Bien sûr. C’est un autre point que je développe quand j’en ai l’occasion. C’est un décor qui a été vu en tout et pour tout pendant huit ans. Toute la partie néo-égyptienne (colonnettes, personnages) a été recouverte dès les années 1930. Il n’est plus resté que le faux marbre du parterre (qui a été lui-même recouvert certainement dans les années 50). Ce décor, plus personne n’en a le souvenir. Et si Pathé était resté propriétaire du cinéma, il aurait dû faire des travaux de restructuration et de modernisation indispensables et on ignorerait sans doute aujourd’hui l’existence de ce décor.
Mais alors, le fait qu’il a été recouvert l’a en partie préservé !
Certes, mais en même temps on entend dire que nous allons le cacher à jamais. Alors qu’il est caché depuis 80 ans ! C’est un décor éphémère, ce qui était dans la logique de ces décors-là. On suivait la mode, les décors changeaient. À moment donné, l’exploitant a dû trouver ce style égyptisant « ringard » et il a fait un décor dit « néo-grec ». Sur la deuxième couche, des grecques ont été ajoutées sur les côtés. Nous allons dégager ce qu’il faut pour comprendre le décor des années 20, le documenter et pouvoir le reproduire.
Je tiens à ajouter que dans notre projet, ni le décor des années 30, ni les décors superposés ne seront détruits. En revanche, si on avait voulu restaurer la salle 1920, on aurait détruit le décor des années 30. Or, si on fait référence à la Charte de Venise, je ne suis pas sûr qu’il soit non plus « admis » de détruire le décor des années 30. Qui va juger que le décor des années 20 a plus d’intérêt et de valeur que celui des années 30 ?
Donc, tous ces décors vont rester derrière le mur de doublage ?
Oui. Nous allons laisser tous les décors en place. En outre, nous allons faire en sorte que les renforts et leurs fixations soient positionnés à l’endroit des pilastres : par conséquent, ils ne seront pas « traumatisants » pour les décors puisqu’à cet endroit il n’y en a pas !
Jean-Marcel Humbert avait exposé un des fauteuils d’origine. Vous avez l’idée de refaire les sièges en vous inspirant des premiers sièges « égyptisants » ?
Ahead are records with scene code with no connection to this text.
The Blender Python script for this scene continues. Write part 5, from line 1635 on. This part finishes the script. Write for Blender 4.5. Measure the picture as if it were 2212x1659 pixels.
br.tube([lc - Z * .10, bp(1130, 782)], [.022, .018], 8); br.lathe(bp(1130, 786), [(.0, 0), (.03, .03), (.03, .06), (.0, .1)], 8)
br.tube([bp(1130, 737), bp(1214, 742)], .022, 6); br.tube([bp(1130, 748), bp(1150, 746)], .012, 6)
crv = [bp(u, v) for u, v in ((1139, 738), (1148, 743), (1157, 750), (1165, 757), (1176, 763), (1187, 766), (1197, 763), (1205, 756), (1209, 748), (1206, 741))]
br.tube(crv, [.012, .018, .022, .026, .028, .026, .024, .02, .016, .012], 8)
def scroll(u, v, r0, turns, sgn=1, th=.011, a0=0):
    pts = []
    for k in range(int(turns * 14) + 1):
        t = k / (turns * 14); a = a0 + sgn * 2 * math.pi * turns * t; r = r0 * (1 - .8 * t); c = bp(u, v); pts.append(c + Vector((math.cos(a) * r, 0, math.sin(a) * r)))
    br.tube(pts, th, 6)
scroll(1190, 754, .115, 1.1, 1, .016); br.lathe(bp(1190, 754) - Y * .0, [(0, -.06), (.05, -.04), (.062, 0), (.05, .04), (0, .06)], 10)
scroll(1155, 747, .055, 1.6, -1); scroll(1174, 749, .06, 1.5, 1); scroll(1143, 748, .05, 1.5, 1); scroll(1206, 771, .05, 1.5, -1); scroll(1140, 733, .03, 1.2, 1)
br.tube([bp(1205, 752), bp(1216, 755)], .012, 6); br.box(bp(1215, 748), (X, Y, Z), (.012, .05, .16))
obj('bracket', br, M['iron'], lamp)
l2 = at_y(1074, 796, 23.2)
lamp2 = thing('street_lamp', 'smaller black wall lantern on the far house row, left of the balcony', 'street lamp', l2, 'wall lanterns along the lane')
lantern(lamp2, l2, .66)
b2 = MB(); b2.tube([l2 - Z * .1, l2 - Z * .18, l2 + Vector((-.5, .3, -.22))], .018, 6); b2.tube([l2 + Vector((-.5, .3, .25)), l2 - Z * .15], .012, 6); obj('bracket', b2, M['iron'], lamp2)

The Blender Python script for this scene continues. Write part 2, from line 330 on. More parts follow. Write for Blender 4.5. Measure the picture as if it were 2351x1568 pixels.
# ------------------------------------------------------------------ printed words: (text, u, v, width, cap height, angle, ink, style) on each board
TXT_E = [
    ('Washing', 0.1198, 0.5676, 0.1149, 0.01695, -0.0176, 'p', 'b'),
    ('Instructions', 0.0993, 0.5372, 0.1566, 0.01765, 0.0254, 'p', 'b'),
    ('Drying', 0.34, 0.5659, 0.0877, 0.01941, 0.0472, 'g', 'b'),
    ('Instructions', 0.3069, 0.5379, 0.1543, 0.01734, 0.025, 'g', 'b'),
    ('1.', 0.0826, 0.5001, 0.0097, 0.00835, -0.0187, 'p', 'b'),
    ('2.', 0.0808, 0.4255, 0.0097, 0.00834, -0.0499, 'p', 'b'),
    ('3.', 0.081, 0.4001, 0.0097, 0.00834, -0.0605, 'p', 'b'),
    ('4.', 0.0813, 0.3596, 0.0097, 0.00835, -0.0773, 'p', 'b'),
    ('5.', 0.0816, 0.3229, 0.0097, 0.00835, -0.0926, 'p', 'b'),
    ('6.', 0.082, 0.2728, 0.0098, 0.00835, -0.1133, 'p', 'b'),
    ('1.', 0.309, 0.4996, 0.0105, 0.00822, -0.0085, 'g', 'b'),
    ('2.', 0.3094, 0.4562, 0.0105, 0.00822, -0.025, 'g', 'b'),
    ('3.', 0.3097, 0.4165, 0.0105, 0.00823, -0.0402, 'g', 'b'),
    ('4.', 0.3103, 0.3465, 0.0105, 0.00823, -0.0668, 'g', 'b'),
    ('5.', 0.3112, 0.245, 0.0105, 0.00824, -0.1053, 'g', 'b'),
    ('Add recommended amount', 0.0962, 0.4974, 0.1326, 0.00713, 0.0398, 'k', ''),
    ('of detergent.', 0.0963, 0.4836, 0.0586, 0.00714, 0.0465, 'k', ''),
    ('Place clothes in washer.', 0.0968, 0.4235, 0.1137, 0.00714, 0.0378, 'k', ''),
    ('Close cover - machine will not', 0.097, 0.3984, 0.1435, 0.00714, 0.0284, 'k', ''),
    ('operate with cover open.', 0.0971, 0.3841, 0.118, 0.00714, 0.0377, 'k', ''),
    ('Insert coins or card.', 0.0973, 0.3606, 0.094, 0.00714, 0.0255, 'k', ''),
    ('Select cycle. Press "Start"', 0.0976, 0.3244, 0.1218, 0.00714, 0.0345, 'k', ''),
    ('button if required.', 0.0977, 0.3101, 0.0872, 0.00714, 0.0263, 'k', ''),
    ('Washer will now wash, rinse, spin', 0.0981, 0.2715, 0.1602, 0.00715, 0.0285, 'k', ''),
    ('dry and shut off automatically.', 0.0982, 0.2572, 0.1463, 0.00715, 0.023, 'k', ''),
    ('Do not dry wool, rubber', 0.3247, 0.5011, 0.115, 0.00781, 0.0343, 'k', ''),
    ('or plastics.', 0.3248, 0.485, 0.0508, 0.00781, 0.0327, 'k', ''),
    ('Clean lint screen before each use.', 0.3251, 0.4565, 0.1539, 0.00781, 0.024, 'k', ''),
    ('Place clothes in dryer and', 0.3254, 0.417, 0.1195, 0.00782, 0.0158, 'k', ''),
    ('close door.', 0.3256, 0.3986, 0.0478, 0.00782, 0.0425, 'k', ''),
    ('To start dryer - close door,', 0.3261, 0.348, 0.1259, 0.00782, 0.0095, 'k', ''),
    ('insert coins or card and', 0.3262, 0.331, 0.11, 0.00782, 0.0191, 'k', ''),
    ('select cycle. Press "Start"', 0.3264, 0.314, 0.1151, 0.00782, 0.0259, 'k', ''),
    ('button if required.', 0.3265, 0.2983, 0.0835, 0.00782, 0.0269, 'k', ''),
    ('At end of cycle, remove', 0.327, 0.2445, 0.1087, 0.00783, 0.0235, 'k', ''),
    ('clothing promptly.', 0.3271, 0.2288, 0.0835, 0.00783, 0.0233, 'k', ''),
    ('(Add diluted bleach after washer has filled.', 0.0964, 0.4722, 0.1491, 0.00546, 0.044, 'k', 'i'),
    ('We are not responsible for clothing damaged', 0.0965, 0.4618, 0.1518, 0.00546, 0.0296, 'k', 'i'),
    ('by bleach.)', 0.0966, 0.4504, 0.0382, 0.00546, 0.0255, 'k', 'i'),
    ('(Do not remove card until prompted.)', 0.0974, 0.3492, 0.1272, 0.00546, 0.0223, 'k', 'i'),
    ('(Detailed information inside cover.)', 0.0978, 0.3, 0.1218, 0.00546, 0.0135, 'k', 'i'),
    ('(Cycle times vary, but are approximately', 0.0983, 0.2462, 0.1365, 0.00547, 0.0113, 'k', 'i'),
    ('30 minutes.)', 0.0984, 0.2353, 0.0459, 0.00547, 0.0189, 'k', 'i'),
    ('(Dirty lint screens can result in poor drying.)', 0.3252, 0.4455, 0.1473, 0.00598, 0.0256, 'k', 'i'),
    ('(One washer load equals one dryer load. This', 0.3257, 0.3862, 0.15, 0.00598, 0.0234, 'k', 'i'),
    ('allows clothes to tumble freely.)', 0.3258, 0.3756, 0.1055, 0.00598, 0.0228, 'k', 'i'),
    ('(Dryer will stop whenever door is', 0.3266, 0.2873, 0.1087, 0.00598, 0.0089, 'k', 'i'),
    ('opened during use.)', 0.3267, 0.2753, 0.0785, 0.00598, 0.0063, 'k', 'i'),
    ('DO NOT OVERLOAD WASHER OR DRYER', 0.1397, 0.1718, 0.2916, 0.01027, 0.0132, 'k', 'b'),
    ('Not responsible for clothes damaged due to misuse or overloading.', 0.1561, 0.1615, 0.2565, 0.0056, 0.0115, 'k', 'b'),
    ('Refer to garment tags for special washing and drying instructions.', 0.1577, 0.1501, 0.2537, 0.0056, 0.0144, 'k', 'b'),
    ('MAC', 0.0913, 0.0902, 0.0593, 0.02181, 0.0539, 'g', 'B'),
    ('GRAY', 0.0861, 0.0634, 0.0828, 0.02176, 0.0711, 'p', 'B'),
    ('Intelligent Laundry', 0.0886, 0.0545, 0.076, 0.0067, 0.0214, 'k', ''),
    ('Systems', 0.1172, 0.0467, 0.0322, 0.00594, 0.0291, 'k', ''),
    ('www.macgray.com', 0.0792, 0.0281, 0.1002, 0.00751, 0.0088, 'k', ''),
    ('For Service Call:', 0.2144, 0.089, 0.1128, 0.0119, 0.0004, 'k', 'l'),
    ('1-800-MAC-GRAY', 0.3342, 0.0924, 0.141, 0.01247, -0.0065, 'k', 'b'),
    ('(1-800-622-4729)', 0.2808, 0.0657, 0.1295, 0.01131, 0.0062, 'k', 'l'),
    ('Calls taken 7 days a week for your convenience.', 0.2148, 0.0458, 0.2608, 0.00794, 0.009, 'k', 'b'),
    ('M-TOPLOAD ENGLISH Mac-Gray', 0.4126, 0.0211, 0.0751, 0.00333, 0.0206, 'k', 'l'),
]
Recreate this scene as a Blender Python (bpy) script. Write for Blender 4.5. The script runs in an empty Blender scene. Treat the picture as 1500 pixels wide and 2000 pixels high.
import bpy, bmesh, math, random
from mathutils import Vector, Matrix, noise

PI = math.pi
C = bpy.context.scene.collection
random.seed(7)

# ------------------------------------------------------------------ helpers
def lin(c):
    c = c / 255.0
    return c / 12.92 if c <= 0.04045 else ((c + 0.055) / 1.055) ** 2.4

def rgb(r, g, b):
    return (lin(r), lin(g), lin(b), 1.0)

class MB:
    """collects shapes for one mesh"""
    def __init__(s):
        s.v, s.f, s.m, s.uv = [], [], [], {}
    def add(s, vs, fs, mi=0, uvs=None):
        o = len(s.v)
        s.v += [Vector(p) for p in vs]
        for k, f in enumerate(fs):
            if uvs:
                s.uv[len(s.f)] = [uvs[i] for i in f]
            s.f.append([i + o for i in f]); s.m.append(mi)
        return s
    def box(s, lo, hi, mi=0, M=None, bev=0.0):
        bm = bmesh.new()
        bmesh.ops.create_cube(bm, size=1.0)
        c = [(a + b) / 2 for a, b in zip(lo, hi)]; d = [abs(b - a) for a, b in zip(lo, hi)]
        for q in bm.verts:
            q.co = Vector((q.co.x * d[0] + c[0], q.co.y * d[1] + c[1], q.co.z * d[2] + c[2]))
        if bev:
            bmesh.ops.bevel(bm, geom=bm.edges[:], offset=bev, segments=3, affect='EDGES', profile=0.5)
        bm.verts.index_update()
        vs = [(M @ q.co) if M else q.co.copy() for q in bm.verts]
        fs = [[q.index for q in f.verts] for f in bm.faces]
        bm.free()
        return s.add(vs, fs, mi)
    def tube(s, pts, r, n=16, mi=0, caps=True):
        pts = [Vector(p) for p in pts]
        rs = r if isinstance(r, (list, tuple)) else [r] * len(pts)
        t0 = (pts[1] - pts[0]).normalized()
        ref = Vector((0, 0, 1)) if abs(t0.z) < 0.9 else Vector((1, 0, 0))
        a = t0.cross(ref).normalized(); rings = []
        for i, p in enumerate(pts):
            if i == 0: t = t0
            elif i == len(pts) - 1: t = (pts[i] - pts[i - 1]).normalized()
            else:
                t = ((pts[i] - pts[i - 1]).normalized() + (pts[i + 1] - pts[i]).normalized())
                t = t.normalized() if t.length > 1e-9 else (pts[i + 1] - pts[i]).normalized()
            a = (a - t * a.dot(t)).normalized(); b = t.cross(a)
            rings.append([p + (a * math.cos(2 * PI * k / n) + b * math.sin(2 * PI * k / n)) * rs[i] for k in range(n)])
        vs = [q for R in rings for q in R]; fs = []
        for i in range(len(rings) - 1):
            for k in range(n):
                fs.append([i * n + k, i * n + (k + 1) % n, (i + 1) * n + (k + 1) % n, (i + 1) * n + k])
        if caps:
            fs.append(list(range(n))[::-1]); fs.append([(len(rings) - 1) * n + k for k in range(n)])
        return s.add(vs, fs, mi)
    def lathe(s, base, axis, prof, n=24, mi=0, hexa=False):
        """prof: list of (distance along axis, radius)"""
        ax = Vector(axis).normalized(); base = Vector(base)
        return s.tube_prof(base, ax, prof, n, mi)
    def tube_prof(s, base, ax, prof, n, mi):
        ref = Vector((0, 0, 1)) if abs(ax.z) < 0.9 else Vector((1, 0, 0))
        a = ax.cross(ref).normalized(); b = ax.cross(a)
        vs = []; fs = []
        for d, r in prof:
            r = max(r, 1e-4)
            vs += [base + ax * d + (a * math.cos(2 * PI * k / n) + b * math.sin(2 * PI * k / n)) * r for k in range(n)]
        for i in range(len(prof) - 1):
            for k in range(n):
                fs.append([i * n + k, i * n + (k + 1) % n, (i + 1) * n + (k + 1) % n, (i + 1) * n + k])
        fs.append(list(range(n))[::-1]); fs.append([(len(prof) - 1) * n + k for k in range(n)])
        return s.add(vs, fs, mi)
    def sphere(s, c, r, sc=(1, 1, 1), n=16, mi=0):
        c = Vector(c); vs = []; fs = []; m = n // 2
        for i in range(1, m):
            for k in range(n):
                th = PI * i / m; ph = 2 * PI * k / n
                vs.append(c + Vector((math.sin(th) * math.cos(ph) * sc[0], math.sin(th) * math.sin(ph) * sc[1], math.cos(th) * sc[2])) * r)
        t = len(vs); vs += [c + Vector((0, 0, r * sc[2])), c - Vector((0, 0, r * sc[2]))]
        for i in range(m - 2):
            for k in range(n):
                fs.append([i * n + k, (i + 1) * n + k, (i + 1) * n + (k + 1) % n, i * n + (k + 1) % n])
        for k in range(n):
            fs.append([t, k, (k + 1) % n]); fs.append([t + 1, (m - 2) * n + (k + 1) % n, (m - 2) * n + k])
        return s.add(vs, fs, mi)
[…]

Nous connaissons les sièges d’origine, nous les avons vus, relevés, photographiés. L’image qui circule date des années 30 ; c’est une image publicitaire. On lit : Éts Gallay. Ils sont, sous le nom de Quinette-Gallay, encore aujourd’hui parmi les plus grands fabricants du monde de sièges de spectacle. Ils travaillent pour le cinéma, mais aussi beaucoup pour le théâtre. Ils ont équipé une grande partie des salles de cinéma de Paris. J’ai fait plusieurs projets avec eux (pour le théâtre de la Cité Universitaire par exemple). Nous devons faire des recherches dans leurs archives pour voir ce que nous pouvons encore trouver sur le Louxor.
Nous avons fait une proposition pour les nouveaux fauteuils : les dossiers sont plus hauts ; les sièges plus rembourrés. C’est une « interprétation » des fauteuils d’origine. Nous ne souhaitons pas que ce soit des fauteuils lambda de cinéma et nous en discutons en ce moment avec la Mission cinéma. La question porte sur l’image que nous voulons créer. Ces nouveaux fauteuils doivent contribuer à donner une image de salle de cinéma et ne pas renvoyer trop à une image « muséale ». La Mission Cinéma souhaite que ce ne soit pas seulement une « reconstitution » ; les gens doivent aussi avoir envie d’aller s’y asseoir ! Nous devrons trouver un équilibre.
Les salles du sous–sol seront-elles décorées ?
Oui, mais pas de la même manière. Je suis en train de travailler à créer un rapport, une résonance entre les trois salles. La salle moyenne aura une colonnade et un « plafond ciel », thème décoratif que l’on retrouve dans un certain nombre de tombeaux égyptiens. La plus petite salle sera dans le même esprit avec un plafond voûté, qui renvoie aussi à un type d’espace « égyptien ».
Donc nous aurons trois ambiances différentes, mais dans une certaine cohérence. Ce ne sont que des esquisses et nous y travaillons encore. Ce ne seront pas des salles banalisées mais, au sous-sol, un décor reproduit à l’identique de celui de la grande salle n’aurait aucun sens.